Jusuf Kalla (JK) nampaknya tidak layak disebut kuda hitam. Sebab, selain sudah pernah bertarung pada Pilpres 2009, ia juga bukan berasal dari kalangan non-parpol. Kalau pun JK ingin disebut kuda hitam, maka ia hanya boleh jadi sebagai kuda hitam dalam pertarungannya untuk muncul sebagai Capres pada Partai Golkar menaklukkan ARB.

Juga dengan Rhoma Irama. Raja Dangdut ini hanya akan menjadi kuda hitam dalam pertarungannya memenangkan diri sebagai capres bersaing dengan Mahfud MD dalam internal PKB. Demikian pula sebaliknya, Mahfud bisa menjadi kuda hitam mengalahkan Rhoma Irama.

Begitu pun kuda hitam yang memenangkan diri untuk dimajukan sebagai capres bisa saja terjadi di dalam tubuh PDI-P dengan mengalahkan Jokowi. Kuda hitam yang dimaksud bisa Megawati, bisa Puan, dan bahkan bisa pula orang luar (non-parpol) namun diyakini memiliki jiwa dan semangat yang persis mendekati karakter Soekarno.

Dan satu-satunya sosok dari kalangan non-parpol (tak berpartai sejak dulu) yang memang masih sering kurang diunggulkan padahal memiliki segunung pengalaman dan daya dobrak serta perjuangan yang senantiasa pro-rakyat, karena memang mengawali langkahnya sebagai aktivis pejuang Perubahan hingga kini, adalah DR. Rizal Ramli (RR1).

Dan dengan tanpa ragu-ragu saya katakan bahwa dialah (RR1) yang sangat berpotensi dan berpeluang menjadi Kuda Hitam (baik sebagai Capres maupun Cawapres) yang akan muncul sebagai pemenang Pilpres 2014 yang diusung oleh parpol jeli.

Saya tidak ragu-ragu memprediksi kuat dam menunjuk RR1 sebagai Kuda Hitam. Karena selain memang memiliki rekam jejak yang amat fenomenal, jiwa pengabdian dan perjuangan RR1 terhadap negeri ini betapa telah memang terbentuk secara alami (tidak instan atau dengan melalui rekayasa), juga dengan ketokohannya tidaklah dibentuk dan dibangun melalui parpol tertentu seperti figur-figur capres lainnya.

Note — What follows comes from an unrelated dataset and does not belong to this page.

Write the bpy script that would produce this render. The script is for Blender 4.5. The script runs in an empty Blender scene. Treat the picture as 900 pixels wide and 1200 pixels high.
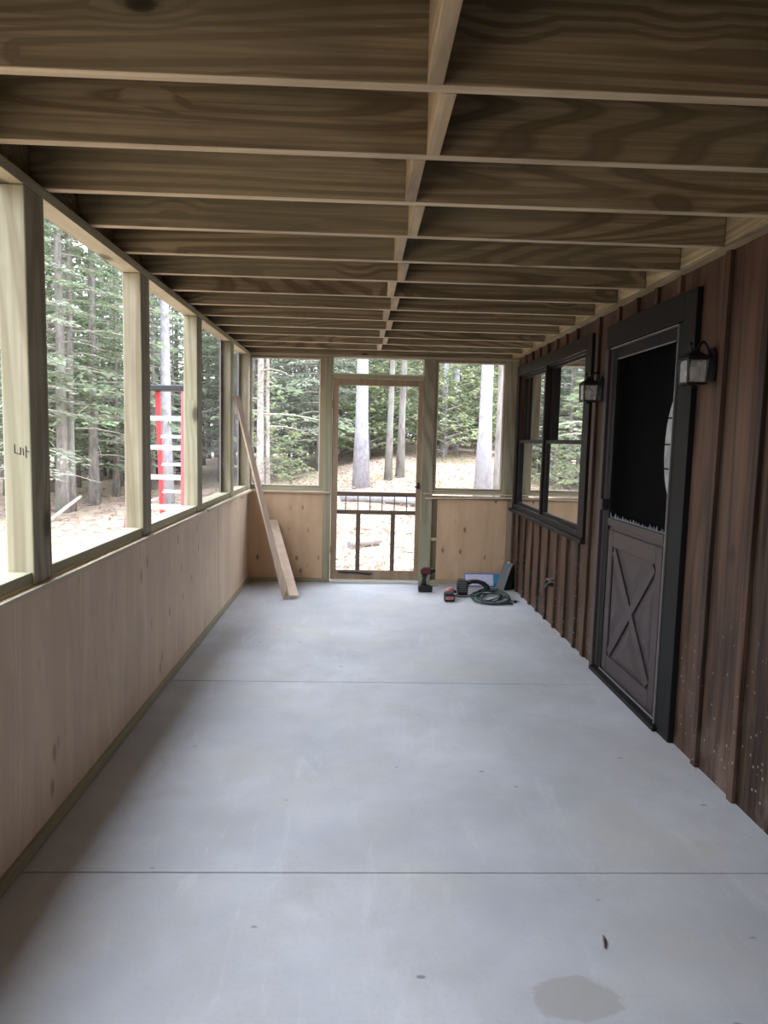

Boleh jadi sosok Kuda Hitam yang dimaksud oleh pakar spritual Ki Kusumo dalam penerawangannya seputar Pemilu 2014 adalah Rizal Ramli. “Kuda hitam ini begini lho, bukan partai-partai yang dijagokan, jadi nanti ada yang enggak pernah disangka. Makanya tahun 2014 tahun yang penuh kejutan,” ujar Ki Kusumo seperti dikutip merdeka.com.

Menurut Ki Kusumo, akan muncul sosok kuda hitam, tokoh yang sama sekali tidak diunggulkan tetapi menang dalam Pilpres 2014. Tahun 2014, adalah tahun kuda menurut keyakinan etnis China.

Dan jika ingin dihubungkan dengan keyakinan tahun 2014 yang menyebutkan sebagai “tahun Kuda emas”, maka setelah ditelusuri ternyata RR1 juga lahir di tahun Kuda.

Sehingga jika sosok Kuda Hitam yang dimaksud oleh Ki Kusumo ialah RR1, maka RR1 selanjutnya adalah berusaha mencari “Kuda Tunggangan (parpol)” yang cocok dan yang juga serius memenangkan Pilpres 2014. Yakni bisa dengan menjadikan Rizal Ramli (RR1) sebagai Capres, dan tentunya bisa juga diposisikan sebagai Cawapres.

Namun terlepas dari semua itu, dalam rangka memenangi Pilpres 2014, parpol tentunya harus bisa benar-benar jeli menangkap peluang di tahun kuda ini dengan tidak menyia-nyiakan sosok yang bisa diyakini sebagai Kuda Hitam. Tetapi, selanjutnya terserah keputusan parpol yang serius ingin memenangkan Pemilu 2014 melalui sosok kuda hitam tersebut.